(Task statement):
Repeat the whole listing exactly.

(Data extract):

(begin)

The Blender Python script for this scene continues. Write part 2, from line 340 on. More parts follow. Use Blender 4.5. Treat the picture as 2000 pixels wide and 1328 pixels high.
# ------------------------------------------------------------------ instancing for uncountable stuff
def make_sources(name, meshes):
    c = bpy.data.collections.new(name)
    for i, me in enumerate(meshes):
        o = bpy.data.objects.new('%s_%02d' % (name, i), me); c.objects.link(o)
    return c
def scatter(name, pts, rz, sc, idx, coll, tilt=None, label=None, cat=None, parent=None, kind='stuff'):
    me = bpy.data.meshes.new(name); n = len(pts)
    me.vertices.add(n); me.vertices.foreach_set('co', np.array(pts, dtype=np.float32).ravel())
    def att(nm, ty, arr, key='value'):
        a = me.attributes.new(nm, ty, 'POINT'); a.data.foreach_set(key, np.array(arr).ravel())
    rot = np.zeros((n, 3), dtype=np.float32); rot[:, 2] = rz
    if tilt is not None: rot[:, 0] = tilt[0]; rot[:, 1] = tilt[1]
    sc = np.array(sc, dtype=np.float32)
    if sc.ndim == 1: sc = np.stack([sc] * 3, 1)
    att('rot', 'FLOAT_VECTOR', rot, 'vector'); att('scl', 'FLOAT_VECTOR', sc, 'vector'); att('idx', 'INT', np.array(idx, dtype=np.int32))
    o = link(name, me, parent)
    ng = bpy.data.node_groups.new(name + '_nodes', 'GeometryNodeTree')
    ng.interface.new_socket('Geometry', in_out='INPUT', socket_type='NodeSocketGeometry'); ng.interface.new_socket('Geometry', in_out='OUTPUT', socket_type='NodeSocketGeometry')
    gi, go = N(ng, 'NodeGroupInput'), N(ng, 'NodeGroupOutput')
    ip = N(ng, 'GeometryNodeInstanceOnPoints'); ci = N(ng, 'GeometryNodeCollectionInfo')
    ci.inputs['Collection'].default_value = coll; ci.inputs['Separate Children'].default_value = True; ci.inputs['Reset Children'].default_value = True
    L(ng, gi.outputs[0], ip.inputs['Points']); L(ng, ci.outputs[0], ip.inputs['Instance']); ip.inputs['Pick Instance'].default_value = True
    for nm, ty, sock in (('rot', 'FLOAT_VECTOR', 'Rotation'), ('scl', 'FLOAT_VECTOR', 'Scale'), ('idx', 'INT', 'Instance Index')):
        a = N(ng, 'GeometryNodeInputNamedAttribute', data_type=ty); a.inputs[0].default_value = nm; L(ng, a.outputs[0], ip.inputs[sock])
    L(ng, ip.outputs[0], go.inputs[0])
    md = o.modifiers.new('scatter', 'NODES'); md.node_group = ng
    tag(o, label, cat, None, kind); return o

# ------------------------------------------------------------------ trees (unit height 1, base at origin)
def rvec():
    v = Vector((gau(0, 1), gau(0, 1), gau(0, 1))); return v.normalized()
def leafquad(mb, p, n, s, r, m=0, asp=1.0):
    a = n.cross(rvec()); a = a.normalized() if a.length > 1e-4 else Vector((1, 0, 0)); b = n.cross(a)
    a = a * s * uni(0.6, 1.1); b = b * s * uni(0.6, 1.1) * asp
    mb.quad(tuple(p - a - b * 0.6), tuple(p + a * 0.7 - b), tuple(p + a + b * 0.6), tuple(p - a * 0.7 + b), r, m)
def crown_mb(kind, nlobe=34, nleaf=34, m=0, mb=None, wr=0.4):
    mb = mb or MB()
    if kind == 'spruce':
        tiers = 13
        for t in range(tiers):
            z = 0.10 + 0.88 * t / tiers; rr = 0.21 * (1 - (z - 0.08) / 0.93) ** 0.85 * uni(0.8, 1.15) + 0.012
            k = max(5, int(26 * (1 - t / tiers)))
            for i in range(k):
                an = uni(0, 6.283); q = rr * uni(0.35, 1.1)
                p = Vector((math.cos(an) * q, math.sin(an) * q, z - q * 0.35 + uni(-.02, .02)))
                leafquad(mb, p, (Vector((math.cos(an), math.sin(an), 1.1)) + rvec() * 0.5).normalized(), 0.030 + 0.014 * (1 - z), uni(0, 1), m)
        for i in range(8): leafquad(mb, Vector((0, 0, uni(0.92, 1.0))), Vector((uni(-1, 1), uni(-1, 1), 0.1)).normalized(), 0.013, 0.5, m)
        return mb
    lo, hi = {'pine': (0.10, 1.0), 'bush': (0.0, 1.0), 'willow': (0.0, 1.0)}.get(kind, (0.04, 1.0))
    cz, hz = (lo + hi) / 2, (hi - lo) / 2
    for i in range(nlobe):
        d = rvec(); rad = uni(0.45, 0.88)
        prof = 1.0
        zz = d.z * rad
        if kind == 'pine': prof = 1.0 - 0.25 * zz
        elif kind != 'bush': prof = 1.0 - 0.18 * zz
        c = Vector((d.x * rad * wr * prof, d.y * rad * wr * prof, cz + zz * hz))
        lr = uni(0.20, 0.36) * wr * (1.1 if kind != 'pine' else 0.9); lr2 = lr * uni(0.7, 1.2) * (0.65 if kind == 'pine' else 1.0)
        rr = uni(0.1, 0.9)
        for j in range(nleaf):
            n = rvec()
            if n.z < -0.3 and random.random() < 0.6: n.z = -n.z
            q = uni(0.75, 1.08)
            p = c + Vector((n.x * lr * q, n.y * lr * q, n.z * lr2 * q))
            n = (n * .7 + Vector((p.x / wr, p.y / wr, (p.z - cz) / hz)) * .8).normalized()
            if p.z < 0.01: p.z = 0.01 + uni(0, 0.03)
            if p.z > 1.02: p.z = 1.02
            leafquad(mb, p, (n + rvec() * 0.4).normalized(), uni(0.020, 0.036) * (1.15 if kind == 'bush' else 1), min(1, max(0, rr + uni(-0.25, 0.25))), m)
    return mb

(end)

(Solution to this problem):
The Blender Python script for this scene continues. Write part 2, from line 340 on. More parts follow. Use Blender 4.5. Treat the picture as 2000 pixels wide and 1328 pixels high.
# ------------------------------------------------------------------ instancing for uncountable stuff
def make_sources(name, meshes):
    c = bpy.data.collections.new(name)
    for i, me in enumerate(meshes):
        o = bpy.data.objects.new('%s_%02d' % (name, i), me); c.objects.link(o)
    return c
def scatter(name, pts, rz, sc, idx, coll, tilt=None, label=None, cat=None, parent=None, kind='stuff'):
    me = bpy.data.meshes.new(name); n = len(pts)
    me.vertices.add(n); me.vertices.foreach_set('co', np.array(pts, dtype=np.float32).ravel())
    def att(nm, ty, arr, key='value'):
        a = me.attributes.new(nm, ty, 'POINT'); a.data.foreach_set(key, np.array(arr).ravel())
    rot = np.zeros((n, 3), dtype=np.float32); rot[:, 2] = rz
    if tilt is not None: rot[:, 0] = tilt[0]; rot[:, 1] = tilt[1]
    sc = np.array(sc, dtype=np.float32)
    if sc.ndim == 1: sc = np.stack([sc] * 3, 1)
    att('rot', 'FLOAT_VECTOR', rot, 'vector'); att('scl', 'FLOAT_VECTOR', sc, 'vector'); att('idx', 'INT', np.array(idx, dtype=np.int32))
    o = link(name, me, parent)
    ng = bpy.data.node_groups.new(name + '_nodes', 'GeometryNodeTree')
    ng.interface.new_socket('Geometry', in_out='INPUT', socket_type='NodeSocketGeometry'); ng.interface.new_socket('Geometry', in_out='OUTPUT', socket_type='NodeSocketGeometry')
    gi, go = N(ng, 'NodeGroupInput'), N(ng, 'NodeGroupOutput')
    ip = N(ng, 'GeometryNodeInstanceOnPoints'); ci = N(ng, 'GeometryNodeCollectionInfo')
    ci.inputs['Collection'].default_value = coll; ci.inputs['Separate Children'].default_value = True; ci.inputs['Reset Children'].default_value = True
    L(ng, gi.outputs[0], ip.inputs['Points']); L(ng, ci.outputs[0], ip.inputs['Instance']); ip.inputs['Pick Instance'].default_value = True
    for nm, ty, sock in (('rot', 'FLOAT_VECTOR', 'Rotation'), ('scl', 'FLOAT_VECTOR', 'Scale'), ('idx', 'INT', 'Instance Index')):
        a = N(ng, 'GeometryNodeInputNamedAttribute', data_type=ty); a.inputs[0].default_value = nm; L(ng, a.outputs[0], ip.inputs[sock])
    L(ng, ip.outputs[0], go.inputs[0])
    md = o.modifiers.new('scatter', 'NODES'); md.node_group = ng
    tag(o, label, cat, None, kind); return o

# ------------------------------------------------------------------ trees (unit height 1, base at origin)
def rvec():
    v = Vector((gau(0, 1), gau(0, 1), gau(0, 1))); return v.normalized()
def leafquad(mb, p, n, s, r, m=0, asp=1.0):
    a = n.cross(rvec()); a = a.normalized() if a.length > 1e-4 else Vector((1, 0, 0)); b = n.cross(a)
    a = a * s * uni(0.6, 1.1); b = b * s * uni(0.6, 1.1) * asp
    mb.quad(tuple(p - a - b * 0.6), tuple(p + a * 0.7 - b), tuple(p + a + b * 0.6), tuple(p - a * 0.7 + b), r, m)
def crown_mb(kind, nlobe=34, nleaf=34, m=0, mb=None, wr=0.4):
    mb = mb or MB()
    if kind == 'spruce':
        tiers = 13
        for t in range(tiers):
            z = 0.10 + 0.88 * t / tiers; rr = 0.21 * (1 - (z - 0.08) / 0.93) ** 0.85 * uni(0.8, 1.15) + 0.012
            k = max(5, int(26 * (1 - t / tiers)))
            for i in range(k):
                an = uni(0, 6.283); q = rr * uni(0.35, 1.1)
                p = Vector((math.cos(an) * q, math.sin(an) * q, z - q * 0.35 + uni(-.02, .02)))
                leafquad(mb, p, (Vector((math.cos(an), math.sin(an), 1.1)) + rvec() * 0.5).normalized(), 0.030 + 0.014 * (1 - z), uni(0, 1), m)
        for i in range(8): leafquad(mb, Vector((0, 0, uni(0.92, 1.0))), Vector((uni(-1, 1), uni(-1, 1), 0.1)).normalized(), 0.013, 0.5, m)
        return mb
    lo, hi = {'pine': (0.10, 1.0), 'bush': (0.0, 1.0), 'willow': (0.0, 1.0)}.get(kind, (0.04, 1.0))
    cz, hz = (lo + hi) / 2, (hi - lo) / 2
    for i in range(nlobe):
        d = rvec(); rad = uni(0.45, 0.88)
        prof = 1.0
        zz = d.z * rad
        if kind == 'pine': prof = 1.0 - 0.25 * zz
        elif kind != 'bush': prof = 1.0 - 0.18 * zz
        c = Vector((d.x * rad * wr * prof, d.y * rad * wr * prof, cz + zz * hz))
        lr = uni(0.20, 0.36) * wr * (1.1 if kind != 'pine' else 0.9); lr2 = lr * uni(0.7, 1.2) * (0.65 if kind == 'pine' else 1.0)
        rr = uni(0.1, 0.9)
        for j in range(nleaf):
            n = rvec()
            if n.z < -0.3 and random.random() < 0.6: n.z = -n.z
            q = uni(0.75, 1.08)
            p = c + Vector((n.x * lr * q, n.y * lr * q, n.z * lr2 * q))
            n = (n * .7 + Vector((p.x / wr, p.y / wr, (p.z - cz) / hz)) * .8).normalized()
            if p.z < 0.01: p.z = 0.01 + uni(0, 0.03)
            if p.z > 1.02: p.z = 1.02
            leafquad(mb, p, (n + rvec() * 0.4).normalized(), uni(0.020, 0.036) * (1.15 if kind == 'bush' else 1), min(1, max(0, rr + uni(-0.25, 0.25))), m)
    return mb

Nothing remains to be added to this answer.